The task:
Set down exactly the lines of the listing below, please, beginning with the first and ending with the line that holds "from mathutils.bvhtree import BVHTree".
----
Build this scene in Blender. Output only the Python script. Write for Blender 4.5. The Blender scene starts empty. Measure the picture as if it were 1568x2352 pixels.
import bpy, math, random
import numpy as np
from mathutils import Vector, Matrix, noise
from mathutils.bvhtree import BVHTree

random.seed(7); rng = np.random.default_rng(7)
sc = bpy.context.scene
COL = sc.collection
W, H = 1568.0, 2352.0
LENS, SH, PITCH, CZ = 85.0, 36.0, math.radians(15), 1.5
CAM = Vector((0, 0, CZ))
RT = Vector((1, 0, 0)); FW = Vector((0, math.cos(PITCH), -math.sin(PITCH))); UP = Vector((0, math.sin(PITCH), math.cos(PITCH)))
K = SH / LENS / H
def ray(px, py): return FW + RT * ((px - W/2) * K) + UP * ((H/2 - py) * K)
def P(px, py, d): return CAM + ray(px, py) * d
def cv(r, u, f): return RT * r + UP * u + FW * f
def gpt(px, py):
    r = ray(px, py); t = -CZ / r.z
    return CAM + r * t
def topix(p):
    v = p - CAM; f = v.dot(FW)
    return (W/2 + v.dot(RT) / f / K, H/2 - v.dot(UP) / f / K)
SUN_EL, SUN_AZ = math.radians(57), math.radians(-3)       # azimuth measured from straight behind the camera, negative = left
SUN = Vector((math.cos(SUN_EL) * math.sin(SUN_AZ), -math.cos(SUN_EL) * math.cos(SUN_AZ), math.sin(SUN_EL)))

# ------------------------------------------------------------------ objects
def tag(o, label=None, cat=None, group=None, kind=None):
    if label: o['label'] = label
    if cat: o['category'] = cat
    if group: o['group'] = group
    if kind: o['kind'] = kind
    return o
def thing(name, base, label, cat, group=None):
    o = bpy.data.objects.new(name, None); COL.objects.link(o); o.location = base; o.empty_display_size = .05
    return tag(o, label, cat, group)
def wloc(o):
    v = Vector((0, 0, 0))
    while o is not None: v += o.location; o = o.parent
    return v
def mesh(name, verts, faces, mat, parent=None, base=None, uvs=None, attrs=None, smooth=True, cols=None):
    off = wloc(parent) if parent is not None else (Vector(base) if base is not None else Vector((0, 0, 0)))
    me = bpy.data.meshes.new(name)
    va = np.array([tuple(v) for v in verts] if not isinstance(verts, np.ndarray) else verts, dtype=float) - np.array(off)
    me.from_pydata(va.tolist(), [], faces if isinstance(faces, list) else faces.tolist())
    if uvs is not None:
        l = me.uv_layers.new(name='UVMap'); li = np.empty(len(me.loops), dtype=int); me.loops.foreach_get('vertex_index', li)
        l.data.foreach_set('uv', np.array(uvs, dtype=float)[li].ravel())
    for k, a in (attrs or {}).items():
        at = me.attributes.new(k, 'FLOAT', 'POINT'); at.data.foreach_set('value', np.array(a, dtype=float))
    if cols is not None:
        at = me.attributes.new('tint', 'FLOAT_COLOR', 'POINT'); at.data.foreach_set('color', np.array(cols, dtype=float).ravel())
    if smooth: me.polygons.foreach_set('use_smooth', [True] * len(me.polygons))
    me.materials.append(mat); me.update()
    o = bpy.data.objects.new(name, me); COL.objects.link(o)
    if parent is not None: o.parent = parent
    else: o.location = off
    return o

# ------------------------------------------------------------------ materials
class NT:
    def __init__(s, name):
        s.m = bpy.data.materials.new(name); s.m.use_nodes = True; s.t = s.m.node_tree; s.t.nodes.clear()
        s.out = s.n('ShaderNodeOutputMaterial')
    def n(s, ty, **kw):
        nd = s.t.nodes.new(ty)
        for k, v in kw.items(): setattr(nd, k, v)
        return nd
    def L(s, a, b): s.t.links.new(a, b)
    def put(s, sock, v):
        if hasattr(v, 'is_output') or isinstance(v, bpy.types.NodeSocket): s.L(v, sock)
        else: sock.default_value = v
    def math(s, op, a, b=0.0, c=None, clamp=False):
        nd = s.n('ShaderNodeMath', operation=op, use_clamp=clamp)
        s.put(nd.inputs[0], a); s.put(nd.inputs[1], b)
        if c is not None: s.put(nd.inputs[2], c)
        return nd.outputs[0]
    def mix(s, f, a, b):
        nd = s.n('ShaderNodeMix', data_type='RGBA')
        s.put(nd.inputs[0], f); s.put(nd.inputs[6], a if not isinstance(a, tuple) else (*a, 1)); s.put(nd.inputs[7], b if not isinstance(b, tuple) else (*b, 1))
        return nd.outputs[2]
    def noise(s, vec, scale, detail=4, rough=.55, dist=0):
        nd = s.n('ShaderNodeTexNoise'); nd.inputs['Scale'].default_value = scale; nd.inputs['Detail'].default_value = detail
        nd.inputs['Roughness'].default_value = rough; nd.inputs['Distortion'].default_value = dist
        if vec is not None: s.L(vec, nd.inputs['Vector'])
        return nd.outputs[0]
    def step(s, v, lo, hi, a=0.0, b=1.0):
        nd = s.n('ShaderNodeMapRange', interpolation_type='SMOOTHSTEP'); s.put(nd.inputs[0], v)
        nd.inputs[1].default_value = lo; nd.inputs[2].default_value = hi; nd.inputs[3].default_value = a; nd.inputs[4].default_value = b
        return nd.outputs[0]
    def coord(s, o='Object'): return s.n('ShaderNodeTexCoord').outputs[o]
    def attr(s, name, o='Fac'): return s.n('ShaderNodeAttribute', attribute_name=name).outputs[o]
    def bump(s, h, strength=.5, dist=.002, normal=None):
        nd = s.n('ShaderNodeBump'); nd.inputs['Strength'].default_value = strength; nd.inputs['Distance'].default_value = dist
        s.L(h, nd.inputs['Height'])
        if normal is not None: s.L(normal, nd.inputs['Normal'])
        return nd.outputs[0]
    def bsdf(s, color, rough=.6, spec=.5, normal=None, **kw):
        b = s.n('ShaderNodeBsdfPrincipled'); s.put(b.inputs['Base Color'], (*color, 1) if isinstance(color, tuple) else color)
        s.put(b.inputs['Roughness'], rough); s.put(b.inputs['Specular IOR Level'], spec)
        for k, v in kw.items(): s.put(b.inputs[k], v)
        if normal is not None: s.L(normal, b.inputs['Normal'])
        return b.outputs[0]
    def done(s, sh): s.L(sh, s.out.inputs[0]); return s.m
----
Answer below:
Build this scene in Blender. Output only the Python script. Write for Blender 4.5. The Blender scene starts empty. Measure the picture as if it were 1568x2352 pixels.
import bpy, math, random
import numpy as np
from mathutils import Vector, Matrix, noise
from mathutils.bvhtree import BVHTree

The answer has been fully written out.